Police spokesman Officer Justin Brown declined comment, citing the pending court case. He did confirm the use of two armored vehicles, an equipment van and 21 officers in serving the warrant.
According to the police report, O’Kane and his wife refused to surrender, saying they believed there was a mistake and feared being shot. The 45-minute standoff ended when three officers and a K-9 accessed the rear gate that adjoins the property next door, and arrested O’Kane.
Hearing her husband’s shouts and barks from the K-9, Andrews says she exited the side door and was immediately brought to the ground. “I was so indignant and so angry,” she said. “I wasn’t even afraid. I was incredulous.”
Officer accounts in the police report say O’Kane resisted officers’ attempts to handcuff him and described Andrews as rude.
Authorities had interpreted O’Kane’s alleged threat at the DOU as an indication that he kept guns at his house and might use them. Hall also cited the registration of five handguns to O’Kane in 1988 and 1989, which O’Kane says he lost years ago in a divorce.
Because of a 1997 felony conviction for possession of a controlled substance for sale, O’Kane is forbidden from owning or possessing firearms.
He denies making the verbal statement, or writing anything, about guns.
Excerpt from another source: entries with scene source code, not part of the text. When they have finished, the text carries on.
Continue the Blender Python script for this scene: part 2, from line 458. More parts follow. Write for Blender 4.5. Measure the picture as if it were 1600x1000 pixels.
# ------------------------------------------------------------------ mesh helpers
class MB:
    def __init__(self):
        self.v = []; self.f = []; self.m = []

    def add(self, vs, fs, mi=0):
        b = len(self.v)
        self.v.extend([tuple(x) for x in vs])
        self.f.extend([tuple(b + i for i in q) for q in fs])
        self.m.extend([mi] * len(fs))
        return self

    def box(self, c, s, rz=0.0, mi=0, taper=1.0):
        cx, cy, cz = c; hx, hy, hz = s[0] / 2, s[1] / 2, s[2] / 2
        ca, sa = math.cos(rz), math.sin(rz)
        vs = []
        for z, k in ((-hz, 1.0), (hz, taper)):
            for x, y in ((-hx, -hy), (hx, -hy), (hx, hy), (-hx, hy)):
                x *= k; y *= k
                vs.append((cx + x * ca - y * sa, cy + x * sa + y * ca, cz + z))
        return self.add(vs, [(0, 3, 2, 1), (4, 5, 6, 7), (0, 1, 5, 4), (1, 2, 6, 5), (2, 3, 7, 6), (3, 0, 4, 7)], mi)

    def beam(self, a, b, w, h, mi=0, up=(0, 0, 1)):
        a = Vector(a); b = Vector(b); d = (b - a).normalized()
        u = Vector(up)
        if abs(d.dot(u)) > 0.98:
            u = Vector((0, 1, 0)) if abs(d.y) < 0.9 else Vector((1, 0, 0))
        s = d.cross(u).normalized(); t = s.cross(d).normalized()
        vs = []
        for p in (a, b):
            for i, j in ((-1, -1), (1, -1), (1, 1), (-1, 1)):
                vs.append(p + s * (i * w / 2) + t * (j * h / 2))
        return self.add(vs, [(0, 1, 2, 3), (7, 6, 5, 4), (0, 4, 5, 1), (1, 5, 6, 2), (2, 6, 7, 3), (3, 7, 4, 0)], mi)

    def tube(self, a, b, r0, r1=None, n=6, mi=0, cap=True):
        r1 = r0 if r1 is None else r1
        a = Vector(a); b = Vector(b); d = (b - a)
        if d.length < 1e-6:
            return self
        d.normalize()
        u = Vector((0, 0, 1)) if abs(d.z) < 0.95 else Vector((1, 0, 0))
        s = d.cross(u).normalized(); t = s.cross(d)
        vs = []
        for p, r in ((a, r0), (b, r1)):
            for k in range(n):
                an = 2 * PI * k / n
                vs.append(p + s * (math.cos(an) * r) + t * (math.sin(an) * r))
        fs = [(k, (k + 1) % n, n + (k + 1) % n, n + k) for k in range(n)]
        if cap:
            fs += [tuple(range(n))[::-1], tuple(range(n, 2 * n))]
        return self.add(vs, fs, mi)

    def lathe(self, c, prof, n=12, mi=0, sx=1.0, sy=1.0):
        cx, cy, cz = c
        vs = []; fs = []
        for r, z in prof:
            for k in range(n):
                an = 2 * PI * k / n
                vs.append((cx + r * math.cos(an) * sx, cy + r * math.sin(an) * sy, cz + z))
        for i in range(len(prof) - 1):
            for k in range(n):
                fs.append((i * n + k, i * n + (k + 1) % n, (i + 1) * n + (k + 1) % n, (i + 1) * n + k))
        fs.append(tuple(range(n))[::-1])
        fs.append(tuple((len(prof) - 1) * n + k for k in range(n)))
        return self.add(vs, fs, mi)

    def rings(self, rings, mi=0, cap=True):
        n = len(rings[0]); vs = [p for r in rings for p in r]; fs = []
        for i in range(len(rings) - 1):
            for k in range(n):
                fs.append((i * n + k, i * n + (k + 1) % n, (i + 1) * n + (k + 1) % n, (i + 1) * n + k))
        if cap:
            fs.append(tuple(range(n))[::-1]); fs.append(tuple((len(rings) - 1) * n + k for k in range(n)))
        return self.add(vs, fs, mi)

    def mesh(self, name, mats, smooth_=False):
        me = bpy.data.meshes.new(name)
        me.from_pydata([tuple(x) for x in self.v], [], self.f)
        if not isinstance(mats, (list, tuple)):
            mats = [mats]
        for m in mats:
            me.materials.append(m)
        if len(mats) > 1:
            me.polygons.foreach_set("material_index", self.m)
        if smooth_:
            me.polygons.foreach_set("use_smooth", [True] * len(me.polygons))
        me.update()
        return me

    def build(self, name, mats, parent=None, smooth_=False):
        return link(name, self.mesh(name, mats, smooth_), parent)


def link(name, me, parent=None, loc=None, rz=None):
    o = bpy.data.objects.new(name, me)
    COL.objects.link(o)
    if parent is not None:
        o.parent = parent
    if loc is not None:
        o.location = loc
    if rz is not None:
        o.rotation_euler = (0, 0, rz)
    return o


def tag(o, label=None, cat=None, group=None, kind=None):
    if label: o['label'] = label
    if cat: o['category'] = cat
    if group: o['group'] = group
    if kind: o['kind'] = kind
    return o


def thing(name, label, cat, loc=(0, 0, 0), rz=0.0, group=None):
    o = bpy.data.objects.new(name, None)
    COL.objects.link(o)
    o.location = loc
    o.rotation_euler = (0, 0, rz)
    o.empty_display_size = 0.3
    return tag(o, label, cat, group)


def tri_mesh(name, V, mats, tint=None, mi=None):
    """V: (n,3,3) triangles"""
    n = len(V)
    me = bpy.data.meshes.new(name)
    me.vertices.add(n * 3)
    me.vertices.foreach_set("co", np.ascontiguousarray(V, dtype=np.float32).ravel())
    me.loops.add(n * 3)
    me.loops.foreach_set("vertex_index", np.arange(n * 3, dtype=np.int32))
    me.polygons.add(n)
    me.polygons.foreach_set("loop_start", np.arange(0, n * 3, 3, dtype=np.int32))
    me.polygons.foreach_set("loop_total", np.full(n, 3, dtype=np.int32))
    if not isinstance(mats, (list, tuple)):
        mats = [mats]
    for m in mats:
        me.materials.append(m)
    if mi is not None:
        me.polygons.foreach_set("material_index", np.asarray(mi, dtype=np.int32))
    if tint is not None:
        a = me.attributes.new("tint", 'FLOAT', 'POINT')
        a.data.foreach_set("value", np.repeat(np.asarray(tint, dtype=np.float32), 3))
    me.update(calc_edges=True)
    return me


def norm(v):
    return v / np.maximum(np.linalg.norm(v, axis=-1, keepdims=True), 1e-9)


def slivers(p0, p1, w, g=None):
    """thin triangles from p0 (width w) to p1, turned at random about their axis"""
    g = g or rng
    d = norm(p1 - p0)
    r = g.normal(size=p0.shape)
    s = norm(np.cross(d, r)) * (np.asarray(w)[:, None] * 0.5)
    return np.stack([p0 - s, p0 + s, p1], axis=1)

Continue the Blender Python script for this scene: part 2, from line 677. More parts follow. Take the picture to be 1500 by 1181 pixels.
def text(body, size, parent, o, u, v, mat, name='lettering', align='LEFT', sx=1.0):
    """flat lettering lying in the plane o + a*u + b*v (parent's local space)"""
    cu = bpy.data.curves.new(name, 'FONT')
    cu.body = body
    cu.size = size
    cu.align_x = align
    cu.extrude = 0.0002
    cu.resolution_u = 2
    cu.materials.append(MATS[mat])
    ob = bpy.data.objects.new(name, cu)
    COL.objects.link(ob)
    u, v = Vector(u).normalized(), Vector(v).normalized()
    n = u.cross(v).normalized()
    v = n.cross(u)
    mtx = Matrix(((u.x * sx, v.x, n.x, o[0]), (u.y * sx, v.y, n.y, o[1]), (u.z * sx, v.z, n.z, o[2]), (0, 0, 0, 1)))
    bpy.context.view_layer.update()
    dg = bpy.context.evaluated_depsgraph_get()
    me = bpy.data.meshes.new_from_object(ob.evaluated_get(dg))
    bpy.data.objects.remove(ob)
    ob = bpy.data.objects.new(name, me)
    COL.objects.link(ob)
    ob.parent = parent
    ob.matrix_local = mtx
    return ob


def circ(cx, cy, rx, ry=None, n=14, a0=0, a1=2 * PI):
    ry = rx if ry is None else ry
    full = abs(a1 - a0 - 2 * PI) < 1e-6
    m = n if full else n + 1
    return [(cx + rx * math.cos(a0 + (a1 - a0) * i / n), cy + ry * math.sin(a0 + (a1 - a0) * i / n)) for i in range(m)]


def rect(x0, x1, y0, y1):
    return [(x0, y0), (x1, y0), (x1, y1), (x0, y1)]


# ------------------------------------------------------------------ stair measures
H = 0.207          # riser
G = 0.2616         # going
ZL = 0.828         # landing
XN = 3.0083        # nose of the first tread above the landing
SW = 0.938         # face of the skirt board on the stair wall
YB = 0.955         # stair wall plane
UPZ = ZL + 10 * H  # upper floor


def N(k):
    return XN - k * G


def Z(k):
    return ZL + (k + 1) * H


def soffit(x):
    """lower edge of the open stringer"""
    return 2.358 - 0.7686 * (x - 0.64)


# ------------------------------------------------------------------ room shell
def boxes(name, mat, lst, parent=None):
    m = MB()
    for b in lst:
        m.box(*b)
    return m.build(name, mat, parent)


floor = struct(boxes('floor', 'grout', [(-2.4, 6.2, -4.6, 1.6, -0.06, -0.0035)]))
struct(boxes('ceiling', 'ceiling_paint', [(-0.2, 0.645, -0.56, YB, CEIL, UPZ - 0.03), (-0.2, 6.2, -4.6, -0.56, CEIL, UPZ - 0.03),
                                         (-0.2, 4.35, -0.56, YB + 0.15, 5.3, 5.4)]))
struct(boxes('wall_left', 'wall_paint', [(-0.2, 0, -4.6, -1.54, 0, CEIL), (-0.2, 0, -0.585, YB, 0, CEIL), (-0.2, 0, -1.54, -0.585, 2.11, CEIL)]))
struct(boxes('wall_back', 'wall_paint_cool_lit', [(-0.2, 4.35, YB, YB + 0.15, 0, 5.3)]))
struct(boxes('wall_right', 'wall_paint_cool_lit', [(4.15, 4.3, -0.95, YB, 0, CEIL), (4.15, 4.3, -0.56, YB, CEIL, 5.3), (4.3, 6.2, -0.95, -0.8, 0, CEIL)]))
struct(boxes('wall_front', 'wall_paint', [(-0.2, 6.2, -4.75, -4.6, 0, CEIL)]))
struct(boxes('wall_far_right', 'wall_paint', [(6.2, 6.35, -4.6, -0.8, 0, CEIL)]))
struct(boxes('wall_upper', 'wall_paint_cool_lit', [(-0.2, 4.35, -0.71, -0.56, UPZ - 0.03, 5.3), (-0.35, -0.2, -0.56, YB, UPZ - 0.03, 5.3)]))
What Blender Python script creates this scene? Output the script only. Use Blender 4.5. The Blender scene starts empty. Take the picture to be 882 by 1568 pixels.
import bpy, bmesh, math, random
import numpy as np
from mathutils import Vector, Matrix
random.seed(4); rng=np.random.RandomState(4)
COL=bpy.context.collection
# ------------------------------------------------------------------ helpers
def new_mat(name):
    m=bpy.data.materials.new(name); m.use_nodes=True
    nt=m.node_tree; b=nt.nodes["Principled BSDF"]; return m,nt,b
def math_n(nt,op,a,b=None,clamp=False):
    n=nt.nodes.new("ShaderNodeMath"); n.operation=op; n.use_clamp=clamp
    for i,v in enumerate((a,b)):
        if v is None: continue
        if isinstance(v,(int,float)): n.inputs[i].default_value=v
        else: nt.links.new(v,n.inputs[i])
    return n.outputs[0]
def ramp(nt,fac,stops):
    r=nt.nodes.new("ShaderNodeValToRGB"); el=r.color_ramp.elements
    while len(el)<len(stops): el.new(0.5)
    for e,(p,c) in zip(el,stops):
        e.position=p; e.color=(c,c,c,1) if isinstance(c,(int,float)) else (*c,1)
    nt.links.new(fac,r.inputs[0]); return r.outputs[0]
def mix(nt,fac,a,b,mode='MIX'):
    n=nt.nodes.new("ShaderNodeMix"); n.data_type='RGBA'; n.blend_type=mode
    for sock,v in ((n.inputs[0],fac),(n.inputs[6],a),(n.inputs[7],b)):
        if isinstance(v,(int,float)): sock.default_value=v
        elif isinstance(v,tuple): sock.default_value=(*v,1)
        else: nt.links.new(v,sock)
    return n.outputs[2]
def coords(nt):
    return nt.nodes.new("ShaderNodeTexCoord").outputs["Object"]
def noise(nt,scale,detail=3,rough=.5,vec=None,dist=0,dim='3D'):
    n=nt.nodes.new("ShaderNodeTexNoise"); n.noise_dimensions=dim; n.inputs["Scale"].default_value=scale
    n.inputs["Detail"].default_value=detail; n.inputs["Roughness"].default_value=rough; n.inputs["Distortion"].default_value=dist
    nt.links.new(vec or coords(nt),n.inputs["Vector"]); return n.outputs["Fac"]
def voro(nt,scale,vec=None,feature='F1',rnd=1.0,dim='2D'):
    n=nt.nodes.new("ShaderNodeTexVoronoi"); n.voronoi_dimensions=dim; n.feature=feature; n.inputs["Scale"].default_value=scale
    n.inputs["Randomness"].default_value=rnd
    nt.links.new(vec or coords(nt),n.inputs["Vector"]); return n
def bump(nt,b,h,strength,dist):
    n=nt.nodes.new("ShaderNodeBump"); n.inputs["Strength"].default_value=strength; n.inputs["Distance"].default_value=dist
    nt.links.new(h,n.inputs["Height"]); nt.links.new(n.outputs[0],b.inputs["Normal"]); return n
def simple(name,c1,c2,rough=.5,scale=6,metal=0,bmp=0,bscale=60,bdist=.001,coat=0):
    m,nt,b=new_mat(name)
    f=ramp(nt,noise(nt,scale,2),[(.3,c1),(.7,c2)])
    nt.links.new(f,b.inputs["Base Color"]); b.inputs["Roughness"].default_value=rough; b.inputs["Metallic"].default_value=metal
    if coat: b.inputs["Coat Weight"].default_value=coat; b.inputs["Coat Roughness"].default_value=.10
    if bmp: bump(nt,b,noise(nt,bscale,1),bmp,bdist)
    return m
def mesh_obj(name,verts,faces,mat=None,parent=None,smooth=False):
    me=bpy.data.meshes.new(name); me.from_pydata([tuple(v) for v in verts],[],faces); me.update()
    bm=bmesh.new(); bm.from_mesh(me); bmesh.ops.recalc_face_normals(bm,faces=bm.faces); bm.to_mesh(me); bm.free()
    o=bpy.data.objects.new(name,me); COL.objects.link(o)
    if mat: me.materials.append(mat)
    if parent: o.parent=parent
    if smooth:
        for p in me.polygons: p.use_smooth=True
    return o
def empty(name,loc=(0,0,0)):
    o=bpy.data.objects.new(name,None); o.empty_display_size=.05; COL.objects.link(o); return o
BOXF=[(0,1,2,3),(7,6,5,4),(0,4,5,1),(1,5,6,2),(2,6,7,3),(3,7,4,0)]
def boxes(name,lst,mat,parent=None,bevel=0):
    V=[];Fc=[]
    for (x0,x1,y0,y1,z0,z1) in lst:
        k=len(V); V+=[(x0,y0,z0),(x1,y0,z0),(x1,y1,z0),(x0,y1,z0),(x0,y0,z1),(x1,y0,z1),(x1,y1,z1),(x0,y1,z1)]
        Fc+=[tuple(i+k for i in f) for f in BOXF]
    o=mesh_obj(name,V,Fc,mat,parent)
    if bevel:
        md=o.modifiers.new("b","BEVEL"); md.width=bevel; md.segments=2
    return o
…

He says he visited the department to find out who authorized cutting the water valve to his home two weeks after the city had already shut off his water.
DOU spokeswoman Rhea Serran confirmed that the couple’s water service was discontinued July 15 due to non-payment, more than three months before O’Kane allegedly threatened a utilities employee.
As part of the warrant, police searched every room of the home and its detached garage, seized computers and recording devices, and searched for images and undeveloped film of O’Kane “posing with weapons.”
Asked to review the affidavit, Vitiello says authorities met the threshold that the U.S. Supreme Court established for obtaining search warrants. “Probable cause is not a very high standard,” he noted, adding that it refers to “some reasonable possibility that evidence will be found in the place searched,” not, in fact, probability.
“From a citizen’s perspective, of course it’s outrageous,” he added. “[But] this actually looks like pretty good police work.”
Vitiello says there are examples where similar threats or statements led to violent confrontations between police and anti-government types.
One such case was recently closed. A Galt man was sentenced last month to life in prison without parole for the November 2012 ambush murder of an animal control officer. Joseph Francis Corey had barricaded himself in his foreclosed home when the officer approached to retrieve several pets at the request of bank representatives. According to the Sacramento County District Attorney’s Office, Corey shot Officer Roy Marcum through the front door using a high-powered hunting rifle.
“If that public official had gone onto the premises and gotten their head blown off, of course we’d be wringing our hands,” Vitiello said of the utilities employee.
The district attorney’s office declined comment on this case.
The couple is next scheduled for a February 9 court appearance. According to court records, this is O’Kane’s first charge since his 1997 conviction and Andrews’ first charge ever.